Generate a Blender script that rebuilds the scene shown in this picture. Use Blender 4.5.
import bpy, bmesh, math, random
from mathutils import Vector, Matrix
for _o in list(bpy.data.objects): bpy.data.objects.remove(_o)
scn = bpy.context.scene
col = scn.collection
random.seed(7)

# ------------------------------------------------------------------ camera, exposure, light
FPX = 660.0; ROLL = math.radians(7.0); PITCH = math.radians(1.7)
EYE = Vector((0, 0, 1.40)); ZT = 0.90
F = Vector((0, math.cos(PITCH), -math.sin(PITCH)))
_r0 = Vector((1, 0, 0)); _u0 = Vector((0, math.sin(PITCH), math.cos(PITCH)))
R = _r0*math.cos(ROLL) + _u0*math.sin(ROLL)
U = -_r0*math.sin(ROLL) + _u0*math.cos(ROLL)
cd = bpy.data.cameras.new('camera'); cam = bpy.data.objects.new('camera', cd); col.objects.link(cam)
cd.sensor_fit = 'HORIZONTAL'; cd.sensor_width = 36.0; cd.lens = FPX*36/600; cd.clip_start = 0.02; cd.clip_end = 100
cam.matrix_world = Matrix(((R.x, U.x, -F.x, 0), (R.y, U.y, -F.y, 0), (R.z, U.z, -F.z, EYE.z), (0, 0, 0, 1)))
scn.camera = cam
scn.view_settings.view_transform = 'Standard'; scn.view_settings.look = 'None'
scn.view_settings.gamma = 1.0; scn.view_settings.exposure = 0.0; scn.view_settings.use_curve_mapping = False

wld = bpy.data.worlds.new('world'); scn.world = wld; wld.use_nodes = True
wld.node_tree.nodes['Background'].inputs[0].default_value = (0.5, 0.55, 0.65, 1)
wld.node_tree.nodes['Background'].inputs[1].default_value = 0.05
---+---
**What is asked**
Report all lines of the data that include the word "scene".

**Response to this task**
Generate a Blender script that rebuilds the scene shown in this picture. Use Blender 4.5.
scn = bpy.context.scene